### PROBLEM REQUIREMENTS
Reproduce the listing exactly and skip over any pictures.

### RECORDS SHOWN

.....

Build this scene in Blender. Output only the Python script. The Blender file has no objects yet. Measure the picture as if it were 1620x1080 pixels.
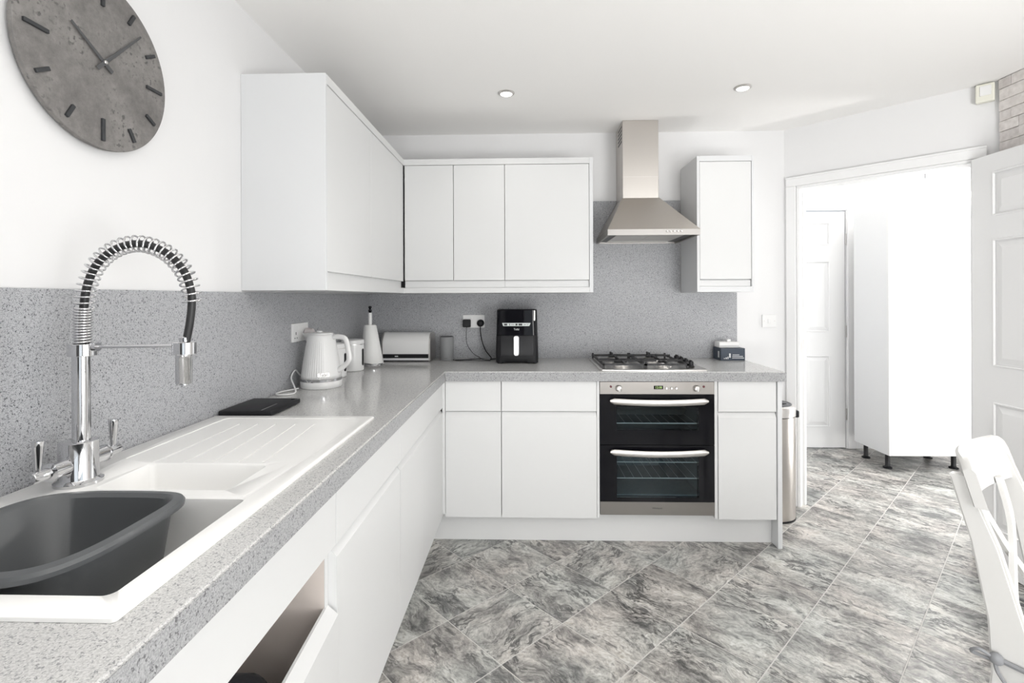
import bpy, bmesh, math, random
from mathutils import Vector, Matrix
random.seed(7)
PI = math.pi
SC = bpy.context.scene
COL = SC.collection

# ------------------------------------------------------------------ camera
cam_d = bpy.data.cameras.new('camera'); cam = bpy.data.objects.new('camera', cam_d); COL.objects.link(cam)
cam.location = (1.0328, -3.1726, 1.3047)
cam.rotation_euler = (PI/2, 0.0036, 0.0288)
cam_d.sensor_width = 36; cam_d.sensor_fit = 'HORIZONTAL'
cam_d.lens = 36*779.98/1620
cam_d.shift_x = -(812.5-810)/1620
cam_d.shift_y = (470.81-540)/1620
cam_d.clip_start = 0.02
SC.camera = cam
# ------------------------------------------------------------------ world / light
W = bpy.data.worlds.new('world'); SC.world = W; W.use_nodes = True
W.node_tree.nodes['Background'].inputs[0].default_value = (0.86, 0.93, 1, 1)
W.node_tree.nodes['Background'].inputs[1].default_value = 1.0
def area(name, loc, rot, sx, sy, power, col=(1, 1, 1)):
    d = bpy.data.lights.new(name, 'AREA'); d.shape = 'RECTANGLE'; d.size = sx; d.size_y = sy
    d.energy = power; d.color = col
    o = bpy.data.objects.new(name, d); COL.objects.link(o); o.location = loc; o.rotation_euler = rot
    return o
area('fill_light_right', (2.7, -4.0, 1.0), (math.radians(140), 0, 0), 1.0, 1.5, 62, (1, 0.995, 0.985))          # two added fill lights behind the viewer, no lamps of the room
area('fill_light_left', (0.9, -4.4, 0.4), (math.radians(122), 0, math.radians(-25)), 0.8, 0.6, 24, (1, 0.995, 0.985))
area('daylight_rear_window', (2.25, -5.72, 1.18), (PI/2, 0, 0), 1.7, 2.0, 3, (0.95, 0.98, 1))                 # faces +y
area('side_fill_light', (3.32, -4.4, 1.4), (0, PI/2, 0), 1.4, 1.8, 2, (0.95, 0.98, 1))  # fill light at a made-up side window out of view
area('daylight_hall_window', (4.05, -0.80, 1.3), (PI/2, 0, 0), 1.1, 1.9, 11, (1, 1, 1))
area('sun_patch_bounce_hall', (4.65, -0.62, 0.10), (0, math.radians(150), 0), 0.25, 0.25, 16, (1, 0.99, 0.97))     # sunlit spot on the hall floor, thrown up to the ceiling
area('daylight_hall_side_window', (4.87, 0.0, 1.3), (0, PI/2, 0), 1.6, 1.0, 4, (1, 1, 1))
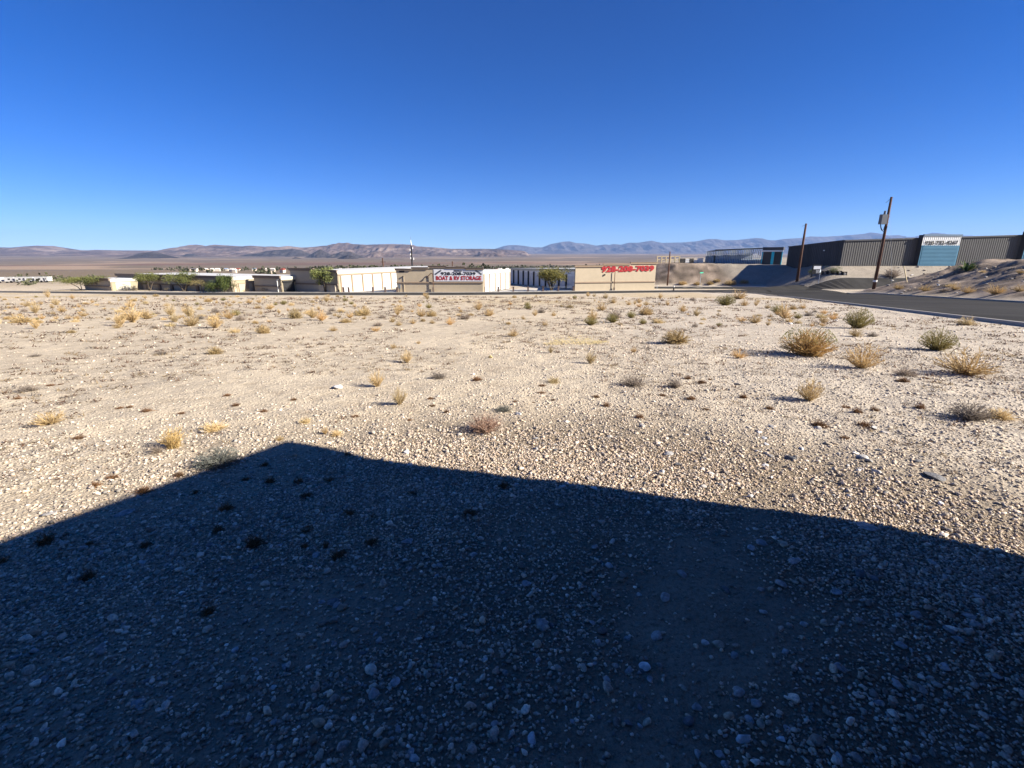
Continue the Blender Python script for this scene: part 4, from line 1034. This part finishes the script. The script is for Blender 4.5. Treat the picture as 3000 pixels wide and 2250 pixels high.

.....

### TASK SOLUTION
Build this scene in Blender. Output only the Python script. The Blender file has no objects yet. Measure the picture as if it were 1620x1080 pixels.
import bpy, bmesh, math, random
from mathutils import Vector, Matrix
random.seed(7)
PI = math.pi
SC = bpy.context.scene
COL = SC.collection

# ------------------------------------------------------------------ camera
cam_d = bpy.data.cameras.new('camera'); cam = bpy.data.objects.new('camera', cam_d); COL.objects.link(cam)
cam.location = (1.0328, -3.1726, 1.3047)
cam.rotation_euler = (PI/2, 0.0036, 0.0288)
cam_d.sensor_width = 36; cam_d.sensor_fit = 'HORIZONTAL'
cam_d.lens = 36*779.98/1620
cam_d.shift_x = -(812.5-810)/1620
cam_d.shift_y = (470.81-540)/1620
cam_d.clip_start = 0.02
SC.camera = cam
# ------------------------------------------------------------------ world / light
W = bpy.data.worlds.new('world'); SC.world = W; W.use_nodes = True
W.node_tree.nodes['Background'].inputs[0].default_value = (0.86, 0.93, 1, 1)
W.node_tree.nodes['Background'].inputs[1].default_value = 1.0
def area(name, loc, rot, sx, sy, power, col=(1, 1, 1)):
    d = bpy.data.lights.new(name, 'AREA'); d.shape = 'RECTANGLE'; d.size = sx; d.size_y = sy
    d.energy = power; d.color = col
    o = bpy.data.objects.new(name, d); COL.objects.link(o); o.location = loc; o.rotation_euler = rot
    return o
area('fill_light_right', (2.7, -4.0, 1.0), (math.radians(140), 0, 0), 1.0, 1.5, 62, (1, 0.995, 0.985))          # two added fill lights behind the viewer, no lamps of the room
area('fill_light_left', (0.9, -4.4, 0.4), (math.radians(122), 0, math.radians(-25)), 0.8, 0.6, 24, (1, 0.995, 0.985))
area('daylight_rear_window', (2.25, -5.72, 1.18), (PI/2, 0, 0), 1.7, 2.0, 3, (0.95, 0.98, 1))                 # faces +y
area('side_fill_light', (3.32, -4.4, 1.4), (0, PI/2, 0), 1.4, 1.8, 2, (0.95, 0.98, 1))  # fill light at a made-up side window out of view
area('daylight_hall_window', (4.05, -0.80, 1.3), (PI/2, 0, 0), 1.1, 1.9, 11, (1, 1, 1))
area('sun_patch_bounce_hall', (4.65, -0.62, 0.10), (0, math.radians(150), 0), 0.25, 0.25, 16, (1, 0.99, 0.97))     # sunlit spot on the hall floor, thrown up to the ceiling
area('daylight_hall_side_window', (4.87, 0.0, 1.3), (0, PI/2, 0), 1.6, 1.0, 4, (1, 1, 1))
Continue the Blender Python script for this scene: part 4, from line 1034. This part finishes the script. The script is for Blender 4.5. Treat the picture as 3000 pixels wide and 2250 pixels high.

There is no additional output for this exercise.